2In particular we can learn this from the case of the sculptors and painters of antiquity. Those among them who were marked by high station or favourably recommended have come down to posterity with a name that will last forever; for instance, Myron, Polycletus, Phidias, Lysippus, and the others who have attained to fame by their art. For they acquired it by the execution of works for great states or for kings or for citizens of rank. But those who, being men of no less enthusiasm, natural ability, and dexterity than those famous artists, and who executed no less perfectly finished works for citizens of low station, are unremembered, not because they lacked diligence or dexterity in their art, but because fortune failed them; for instance, Teleas of Athens, Chion of Corinth, Myager the Phocaean, Pharax of Ephesus, Boedas of Byzantium, and many others. Then there were painters like Aristomenes of Thasos, Polycles and Andron of Ephesus, Theo of Magnesia, and others who were not deficient in diligence or enthusiasm for their art or in dexterity, but whose narrow means or ill-luck, or the higher position of their rivals in the struggle for honour, stood in the way of their attaining distinction.

3Of course, we need not be surprised if artistic excellence goes unrecognized on account of being unknown; but there should be the greatest indignation when, as often, good judges are flattered by the charm of social entertainments into an approbation which is a mere pretence. Now if, as Socrates wished, our feelings, opinions, and knowledge gained by study had been manifest and clear to see, popularity and adulation would have no influence, but men who had reached the height of knowledge by means of correct and definite courses of study, would be given commissions without any effort on their part. However, since such things are not plain and apparent to the view, as we think they should have been, and since I observe that the uneducated rather than the educated are in higher favour, thinking it beneath me to engage with the uneducated in the struggle for honour, I prefer to show the excellence of our department of knowledge by the publication of this treatise.
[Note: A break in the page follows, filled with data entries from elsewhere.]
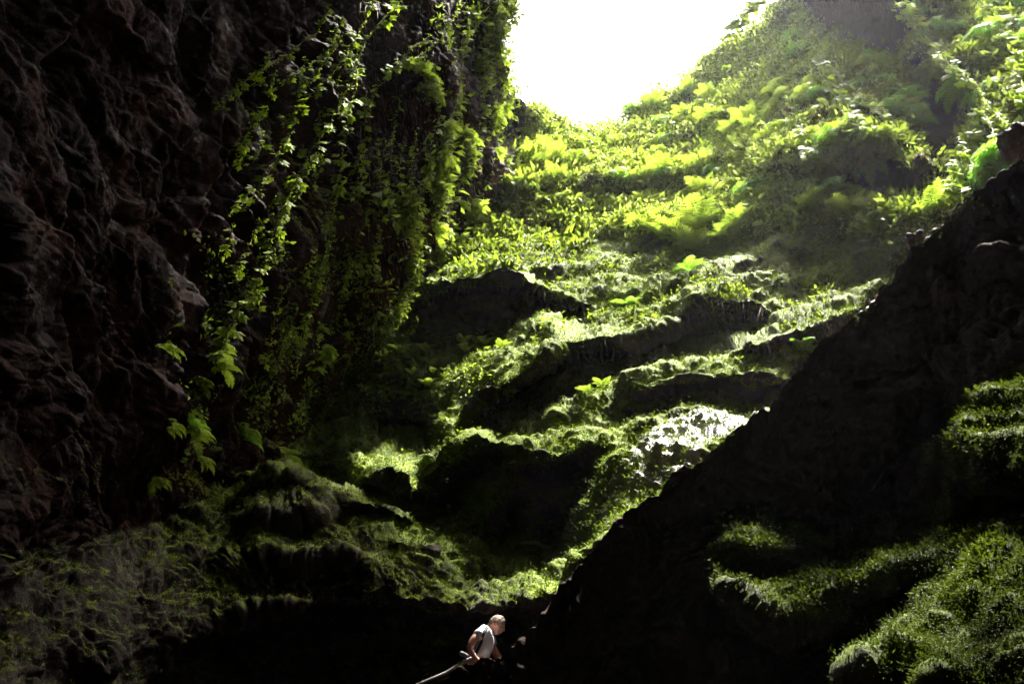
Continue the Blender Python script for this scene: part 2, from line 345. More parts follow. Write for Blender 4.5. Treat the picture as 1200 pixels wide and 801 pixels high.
# jagged crest: little rock teeth
PB += (UP * (.11 * np.abs(nz(PB0, 2.6, 71)) + .06 * np.abs(nz(PB0, 7, 17)))[..., None]) * crestm[..., None]
NB = gnormals(PB)
mb = .05 + .3 * NB[..., 2] + .25 * nz(PB, .6, 50)
greenB = inpoly(PBx, PBy, [(835,600),(1000,615),(1080,580),(1095,480),(1200,420),(1500,300),(1500,1100),(960,1100),(1000,801),(1040,740),(900,760),(835,690)])
mb += .25 * crestm
mb += .6 * blur(greenB.astype(float), 12)
wb = np.full(mb.shape, -.35)
def spotB(x, y, r): return np.exp(-((PB - at(x, y, Bf(x, y))) ** 2).sum(2) / (r * r))
for (x, y, r, s) in [(940,675,.3,.4),(965,675,.2,.5),(870,650,.2,.4)]: wb += s * spotB(x, y, r)
idb = np.arange(PB.shape[0] * PB.shape[1]).reshape(PB.shape[:2])
QB = np.stack([idb[:-1, :-1], idb[1:, :-1], idb[1:, 1:], idb[:-1, 1:]], -1).reshape(-1, 4)
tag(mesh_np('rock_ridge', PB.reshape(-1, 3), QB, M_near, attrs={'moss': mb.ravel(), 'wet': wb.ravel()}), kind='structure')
# the rest of the cave: a big rough vault with the daylight shaft left open
th = np.linspace(0, 2 * np.pi, 181); ph = np.linspace(-np.pi / 2, np.pi / 2, 91)
TH, PH = np.meshgrid(th, ph)
dirs = np.stack([np.cos(PH) * np.sin(TH), np.cos(PH) * np.cos(TH), np.sin(PH)], -1)
rad = 44 + 3 * nz(dirs * 20, .25, 4)
PV = CAM + dirs * rad[..., None]; PV[..., 2] = np.maximum(PV[..., 2], -6 + .6 * nz(PV, .2, 2)[...])
HOLE_EL, HOLE_AZ, HOLE_R = 66, 12, 25
hc = np.array([math.cos(R(HOLE_EL)) * math.sin(R(HOLE_AZ)), math.cos(R(HOLE_EL)) * math.cos(R(HOLE_AZ)), math.sin(R(HOLE_EL))])
vh = (dirs @ hc) > math.cos(R(HOLE_R)) + .03 * perlin(dirs * 6)
iv = np.arange(TH.size).reshape(TH.shape)
QV = np.stack([iv[:-1, :-1], iv[:-1, 1:], iv[1:, 1:], iv[1:, :-1]], -1)[~(vh[:-1, :-1] | vh[1:, 1:])]
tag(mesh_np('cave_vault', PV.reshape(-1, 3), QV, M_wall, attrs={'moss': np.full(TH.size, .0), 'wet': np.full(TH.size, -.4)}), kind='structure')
cxs, cys = np.meshgrid(np.linspace(-34, 34, 240), np.linspace(0, 1, 170))
edge = np.interp(cxs, [-34, 1.6, 2.3, 3, 4.2, 6.4, 7.2, 8.4, 9.5, 12, 34], [12.2, 12.2, 15.4, 16.6, 16.2, 15.6, 14.2, 12.4, 10.9, 10.6, 12]); cys = -34 + cys * (edge + 34)  # ceiling added out of view; its edge is shaped to shade floor and wall
pc = np.stack([cxs, cys, 0 * cxs], -1)
cz = 30 + .8 * nz(pc, .22, 6) + .5 * nz(pc, .7, 7) + .2 * nz(pc, 2.1, 8); cys2 = cys + .35 * nz(pc, .9, 66) * sstep(0, 8, cys)
PC = np.stack([cxs, cys2, cz], -1); ic = np.arange(cxs.size).reshape(cxs.shape)
QC = np.stack([ic[:-1, :-1], ic[1:, :-1], ic[1:, 1:], ic[:-1, 1:]], -1).reshape(-1, 4)
tag(mesh_np('added_shade_ceiling', PC.reshape(-1, 3), QC, M_wall, attrs={'moss': np.full(cxs.size, 0.), 'wet': np.full(cxs.size, -.4)}), kind='structure')
# ------------------------------------------------------------------ scattering
flatA = np.where((~hole).ravel())[0]
XA, YA = X.ravel(), Y.ravel(); PAf, NAf = PA.reshape(-1, 3), NA.reshape(-1, 3)
def pick(prob, n):
    p = np.clip(prob.ravel(), 0, None) * (~hole).ravel() * ((XA > -60) & (XA < 1260) & (YA > -60) & (YA < 860)); c = np.cumsum(p); return np.minimum(np.searchsorted(c, rng.random(n) * c[-1]), len(p) - 1)
def unit(v): return v / (np.linalg.norm(v, axis=-1, keepdims=True) + 1e-9)
def leaves(base, d, side, ln, wd, fold=.25, at_=.42):
    """pointed leaves: 4 outline points folded along the midrib -> two triangles sharing it, as quads"""
    n = len(base); nrm = np.cross(d, side)
    ln = np.broadcast_to(ln, (n,))[:, None]; wd = np.broadcast_to(wd, (n,))[:, None]
    b = base; t = base + d * ln; m = base + d * ln * at_
    l = m + side * wd / 2 + nrm * wd * fold; r = m - side * wd / 2 + nrm * wd * fold
    V = np.stack([b, l, t, r], 1).reshape(-1, 3); k = np.arange(n)[:, None] * 4
    return V, k + np.array([[0, 1, 2, 3]])
def join(L):
    V = []; Fq = []; o = 0
    for v, f in L:
        V.append(v); Fq.append(f + o); o += len(v)
    return np.concatenate(V), np.concatenate(Fq)
def rnd(n): return unit(rng.normal(size=(n, 3)))
Z = np.array([0, 0, 1.0])
def tufts(i, per, spread, ln, wd, upb, outb, rnb, src=(PAf, NAf)):
    base = np.repeat(src[0][i], per, 0); nn = np.repeat(src[1][i], per, 0); n = len(base)
    base = base + rng.normal(size=(n, 3)) * spread
    d = unit(nn * outb + Z * upb + rnd(n) * rnb); side = unit(np.cross(d, rnd(n)))
    k = np.repeat(rng.uniform(.6, 1.4, len(i)) * (1 + .55 * nz(src[0][i], .9, 33)), per) * rng.uniform(.6, 1.3, n)
    return leaves(base, d, side, ln * k, wd * k)
# moss blades on the ledges
pm = np.clip(ms - .3, 0, 1) * np.where(lw, .5, 1) * (YA.reshape(X.shape) > 250) * D ** 1.2
V, Fq = tufts(pick(pm, 62000), 4, .03, .036, .014, -.1, .8, .7)
tag(mesh_np('moss', V, Fq, M_mossb, smooth=False), kind='stuff')
pmb = np.clip(mb - .25, 0, 1) * ((PBx > 780) & (PBy < 830) & (PBx < 1230)); c = np.cumsum(pmb.ravel()); ib = np.minimum(np.searchsorted(c, rng.random(16000) * c[-1]), pmb.size - 1)
V, Fq = tufts(ib, 5, .025, .032, .011, -.2, .8, .7, (PB.reshape(-1, 3), NB.reshape(-1, 3)))
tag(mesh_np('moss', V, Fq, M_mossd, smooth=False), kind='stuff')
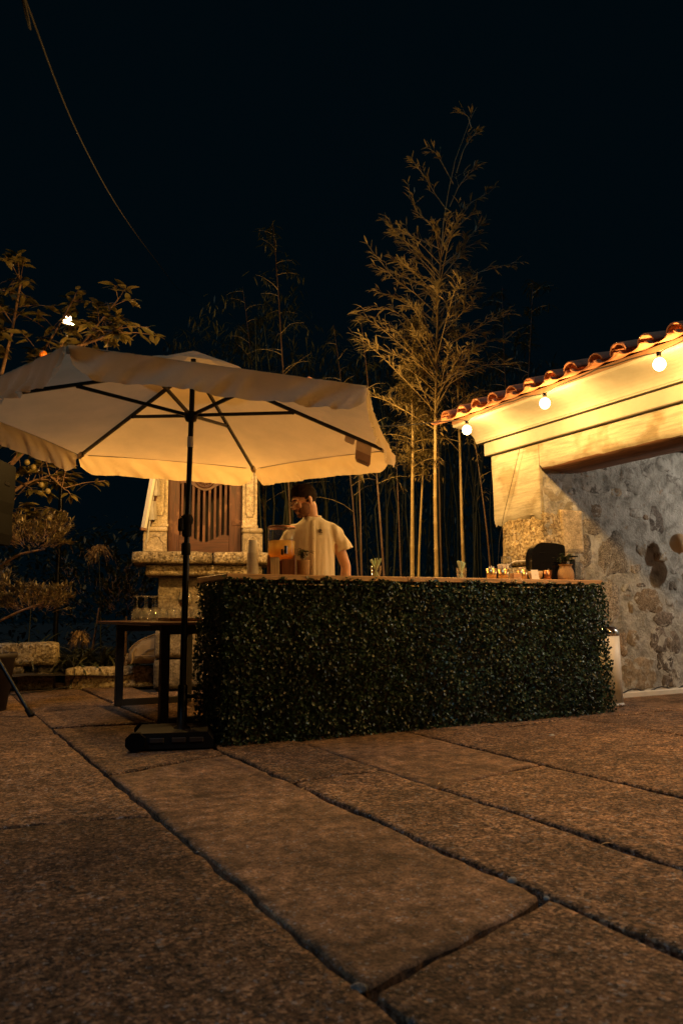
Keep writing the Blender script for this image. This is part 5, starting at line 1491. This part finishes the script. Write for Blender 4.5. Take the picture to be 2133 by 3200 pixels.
shrub('dark_shrub', 'dark leafy shrub low beside the granary pedestal', (2.2, 9.6, .16), [((2.2, 9.55, .9), (.30, .3, .45), 700, [(2.2, 9.6, .2), (2.2, 9.6, .8)])], 33, m_bamboodk, (.05, .024))

# big leaved citrus tree
ct_ = thing('citrus_tree', 'large leaved citrus tree with an orange fruit above the parasol edge', 'tree', (.55, 9.3, .16))
B = Vector((.55, 9.3, .16)); rt = random.Random(44)
m = MB(); m.tube([Vector(q) - B for q in [(.55, 9.3, .1), (.60, 9.2, .9), (.52, 9.1, 1.8), (.62, 8.9, 2.6), (.6, 8.8, 3.3)]], [.06, .05, .045, .035, .02], 10); m.build('trunk', m_bark, ct_)
BR = [[(.52, 9.1, 1.8), (.85, 8.7, 2.6), (1.05, 8.4, 3.1), (1.12, 8.25, 3.5)], [(.62, 8.9, 2.6), (1.1, 8.6, 3.3), (1.45, 8.35, 3.8), (1.72, 8.2, 4.22)], [(.62, 8.9, 2.6), (.9, 8.7, 3.4), (1.15, 8.55, 3.9), (1.28, 8.45, 4.2)], [(.6, 8.8, 3.2), (.7, 8.7, 3.8), (.75, 8.6, 4.3), (.72, 8.6, 4.55)],
      [(.6, 8.8, 3.2), (.4, 8.9, 3.7), (.25, 8.9, 4.2)], [(.55, 9.1, 1.9), (.9, 8.9, 2.2), (1.15, 8.75, 2.3), (1.3, 8.7, 2.15)], [(.6, 9.0, 2.2), (.95, 8.6, 2.6), (1.2, 8.4, 2.9)], [(.6, 8.9, 2.8), (.35, 8.6, 3.0), (.2, 8.4, 3.2)], [(1.15, 8.55, 3.6), (1.55, 8.3, 3.75), (1.72, 8.15, 3.85)], [(.55, 9.1, 1.9), (.8, 9.0, 1.9), (1.15, 8.9, 1.8)]]
lm = []
for i in range(4):
    q = MB(); q.leaf((0, 0, 0), (0, 1, 0), (0, 0, 1), .125, .048, .25 + .2 * i, .22, 5); lm.append(q.mesh('leaf', m_citrus))
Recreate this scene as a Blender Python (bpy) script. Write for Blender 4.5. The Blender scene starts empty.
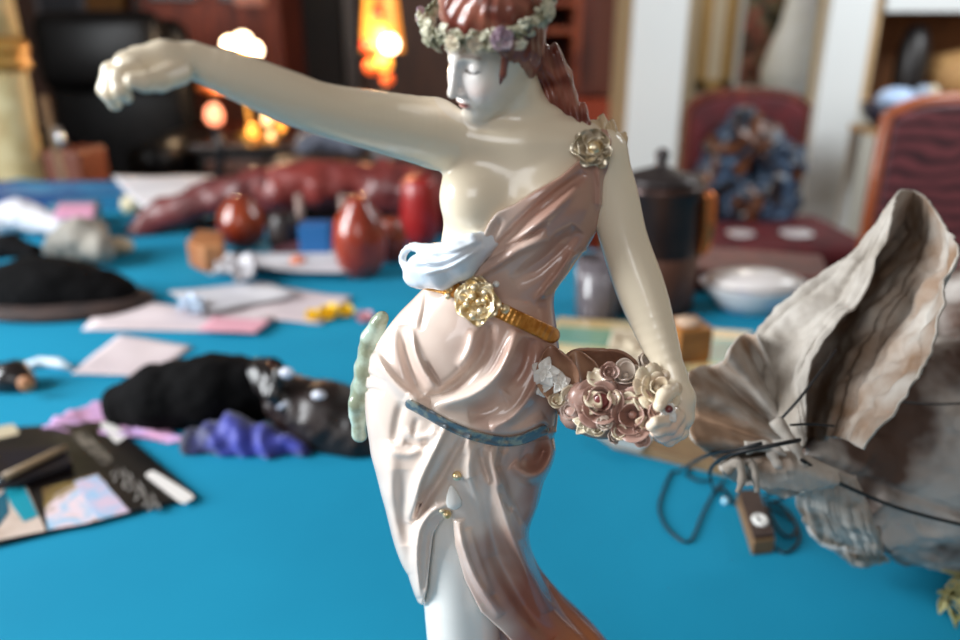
import bpy, bmesh, math, random
import numpy as np
from mathutils import Vector, Matrix
random.seed(7); rng = np.random.default_rng(7)
sc = bpy.context.scene
COL = sc.collection
# ------------------------------------------------------------------ camera model
TH = math.radians(20.0); CT, ST = math.cos(TH), math.sin(TH)
FPX = 750.0; CAMZ = 1.140; TABLE = 0.750
def at_depth(px, py, d):
    """point at depth d (m) along the optical axis"""
    u = (px-480)/FPX*d; v = (py-320)/FPX*d
    return Vector((u, d*CT - v*ST, CAMZ - d*ST - v*CT))
def at_y(px, py, Y):
    v = (py-320)/FPX
    return at_depth(px, py, Y/(CT - ST*v))
def on_table(px, py, z=TABLE):
    v = (py-320)/FPX
    return at_depth(px, py, (CAMZ-z)/(ST + CT*v))
def scale_at(p):
    """metres per pixel at a point"""
    return (p.y*CT - (p.z-CAMZ)*ST)/FPX
# ------------------------------------------------------------------ objects
def tag(o, label=None, cat=None, group=None, kind=None):
    if label: o['label'] = label
    if cat: o['category'] = cat
    if group: o['group'] = group
    if kind: o['kind'] = kind
    return o
def thing(name, label, cat, loc=(0,0,0), group=None):
    o = bpy.data.objects.new(name, None); COL.objects.link(o)
    o.location = loc; o.empty_display_size = .02
    return tag(o, label, cat, group)
def mesh_obj(name, verts, faces, m, parent=None, smooth=True):
    me = bpy.data.meshes.new(name)
    if isinstance(verts, np.ndarray):
        verts = verts.astype(np.float32)
        nv, nf = len(verts), len(faces)
        k = faces.shape[1]
        me.vertices.add(nv); me.vertices.foreach_set('co', verts.ravel())
        me.loops.add(nf*k); me.loops.foreach_set('vertex_index', faces.astype(np.int32).ravel())
        me.polygons.add(nf); me.polygons.foreach_set('loop_start', np.arange(0, nf*k, k, dtype=np.int32))
        me.update(calc_edges=True); me.validate()
    else:
        me.from_pydata([tuple(v) for v in verts], [], [tuple(f) for f in faces]); me.update()
    if smooth: me.polygons.foreach_set('use_smooth', [True]*len(me.polygons))
    return link(name, me, m, parent)
def world_of(o):
    w = Matrix.Translation(o.location) @ o.rotation_euler.to_matrix().to_4x4()
    return world_of(o.parent) @ o.matrix_parent_inverse @ w if o.parent else w
def link(name, me, m, parent=None):
    me.materials.append(m)
    o = bpy.data.objects.new(name, me); COL.objects.link(o)
    if parent is not None:
        o.parent = parent
        o.matrix_parent_inverse = world_of(parent).inverted()
    return o
class MB:
    """collects simple shapes into one mesh"""
    def __init__(s): s.v = []; s.f = []
    def add(s, vs, fs):
        n = len(s.v); s.v += [Vector(v) for v in vs]; s.f += [tuple(i+n for i in f) for f in fs]; return s
    def box(s, c, size, rot=None):
        hx, hy, hz = size[0]/2, size[1]/2, size[2]/2
        vs = [Vector((x,y,z)) for x in (-hx,hx) for y in (-hy,hy) for z in (-hz,hz)]
        if rot is not None: vs = [rot @ v for v in vs]
        c = Vector(c)
        return s.add([v+c for v in vs], [(0,1,3,2),(4,6,7,5),(0,4,5,1),(2,3,7,6),(0,2,6,4),(1,5,7,3)])
    def tube(s, pts, r, seg=8, cap=True):
        pts = [Vector(p) for p in pts]; n = len(pts)
        rs = r if isinstance(r, (list, tuple)) else [r]*n
        T = []
        for i in range(n):
            t = pts[min(i+1,n-1)] - pts[max(i-1,0)]
            T.append(t.normalized() if t.length > 1e-9 else Vector((0,0,1)))
        a = T[0].orthogonal().normalized(); vs = []
        for i in range(n):
            a = (a - T[i]*a.dot(T[i])); a = a.normalized() if a.length > 1e-9 else T[i].orthogonal().normalized()
            b = T[i].cross(a)
            for k in range(seg):
                q = 2*math.pi*k/seg
                vs.append(pts[i] + (a*math.cos(q) + b*math.sin(q))*rs[i])
        fs = [(i*seg+k, i*seg+(k+1)%seg, (i+1)*seg+(k+1)%seg, (i+1)*seg+k) for i in range(n-1) for k in range(seg)]
        if cap: fs += [tuple(range(seg))[::-1], tuple((n-1)*seg+k for k in range(seg))]
        return s.add(vs, fs)
    def lathe(s, prof, c=(0,0,0), seg=32, rot=None, sx=1, sy=1):
        """prof: (r, z) pairs"""
        vs = []; n = len(prof); c = Vector(c)
        for r, z in prof:
            for k in range(seg):
                q = 2*math.pi*k/seg
                v = Vector((r*sx*math.cos(q), r*sy*math.sin(q), z))
                vs.append((rot @ v if rot is not None else v) + c)
        fs = [(i*seg+k, i*seg+(k+1)%seg, (i+1)*seg+(k+1)%seg, (i+1)*seg+k) for i in range(n-1) for k in range(seg)]
        fs += [tuple(range(seg))[::-1], tuple((n-1)*seg+k for k in range(seg))]
        return s.add(vs, fs)
    def ball(s, c, r, rot=None, nu=16, nv=10):
        c = Vector(c); r = (r,r,r) if not isinstance(r, (tuple, list)) else r
        vs = []
        for i in range(nv+1):
            a = math.pi*i/nv
            for k in range(nu):
                q = 2*math.pi*k/nu
                v = Vector((r[0]*math.sin(a)*math.cos(q), r[1]*math.sin(a)*math.sin(q), r[2]*math.cos(a)))
                vs.append((rot @ v if rot is not None else v) + c)
        return s.add(vs, [(i*nu+k, (i+1)*nu+k, (i+1)*nu+(k+1)%nu, i*nu+(k+1)%nu) for i in range(nv) for k in range(nu)])
    def prism(s, poly, h):
        """poly: 3D points of a planar outline, h: thickness vector"""
        h = Vector(h); n = len(poly); vs = [Vector(p) for p in poly] + [Vector(p)+h for p in poly]
        return s.add(vs, [tuple(range(n))[::-1], tuple(range(n, 2*n))] + [(i, (i+1)%n, n+(i+1)%n, n+i) for i in range(n)])
    def build(s, name, m, parent=None, smooth=True, bevel=0, sub=0, solid=0, fixn=True, merge=False):
        me = bpy.data.meshes.new(name)
        me.from_pydata([tuple(v) for v in s.v], [], s.f); me.update()
        if fixn:
            bm = bmesh.new(); bm.from_mesh(me)
            if merge: bmesh.ops.remove_doubles(bm, verts=bm.verts, dist=1e-6)
            bmesh.ops.recalc_face_normals(bm, faces=bm.faces)
            bm.to_mesh(me); bm.free()
        if smooth: me.polygons.foreach_set('use_smooth', [True]*len(me.polygons))
        o = link(name, me, m, parent)
        if solid:
            k = o.modifiers.new('s', 'SOLIDIFY'); k.thickness = solid; k.offset = 0
        if bevel:
            b = o.modifiers.new('b', 'BEVEL'); b.width = bevel; b.segments = 3; b.limit_method = 'ANGLE'; b.angle_limit = math.radians(40)
        if sub:
            u = o.modifiers.new('u', 'SUBSURF'); u.levels = sub; u.render_levels = sub
        return o
def rotz(a): return Matrix.Rotation(a, 3, 'Z')
def spline(pts, n, closed=False):
    """Catmull-Rom through points (any dimension) -> n samples"""
    P = np.array([tuple(p) for p in pts], float); m = len(P)
    if closed: P = np.vstack([P[-1], P, P[0], P[1]]); segs = m
    else: P = np.vstack([2*P[0]-P[1], P, 2*P[-1]-P[-2]]); segs = m-1
    t = np.linspace(0, segs, n, endpoint=not closed); i = np.minimum(t.astype(int), segs-1); f = (t-i)[:,None]
    a, b, c, d = P[i], P[i+1], P[i+2], P[i+3]
    return .5*((2*b) + (c-a)*f + (2*a-5*b+4*c-d)*f*f + (3*b-a-3*c+d)*f**3)
def grid_surface(ctrl, nu, nv):
    """ctrl[r][c] 3D points -> (nv*nu) smooth grid as array [nv,nu,3]"""
    rows = np.array([spline(r, nu) for r in ctrl])
    return np.stack([spline(rows[:,j], nv) for j in range(nu)], 1)
def grid_faces(nv, nu, wrap=False):
    return [(i*nu+j, i*nu+(j+1)%nu, (i+1)*nu+(j+1)%nu, (i+1)*nu+j) for i in range(nv-1) for j in range(nu if wrap else nu-1)]
def vnoise(p, seed=0):
    """smooth value noise on points [...,3] in ~-1..1"""
    p = np.asarray(p, float); i = np.floor(p).astype(np.int64); f = p-i; f = f*f*(3-2*f); out = 0
    for dx in (0,1):
        for dy in (0,1):
            for dz in (0,1):
                h = (i[...,0]+dx)*374761393 + (i[...,1]+dy)*668265263 + (i[...,2]+dz)*2147483647 + seed*1013904223
                h = (h ^ (h>>13))*1274126177; h = (h ^ (h>>16)) & 0xffff
                w = (f[...,0] if dx else 1-f[...,0])*(f[...,1] if dy else 1-f[...,1])*(f[...,2] if dz else 1-f[...,2])
                out = out + w*(h/32767.5-1)
    return out
def fbm(p, oct=4, seed=0):
    p = np.asarray(p, float); s = 0; a = 1
    for k in range(oct): s = s + a*vnoise(p*2**k, seed+k); a *= .5
    return s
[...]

4In my first book, Emperor, I described to you the art, with its points of excellence, the different kinds of training with which the architect ought to be equipped, adding the reasons why he ought to be skilful in them, and I divided up the subject of architecture as a whole among its departments, duly defining the limits of each. Next, as was preëminent and necessary, I explained on scientific principles the method of selecting healthy sites for fortified towns, pointed out by geometrical figures the different winds and the quarters from which they blow, and showed the proper way to lay out the lines of streets and rows of houses within the walls. Here I fixed the end of my first book. In the second, on building materials, I treated their various advantages in structures, and the natural properties of which they are composed. In this third book I shall speak of the temples of the immortal gods, describing and explaining them in the proper manner.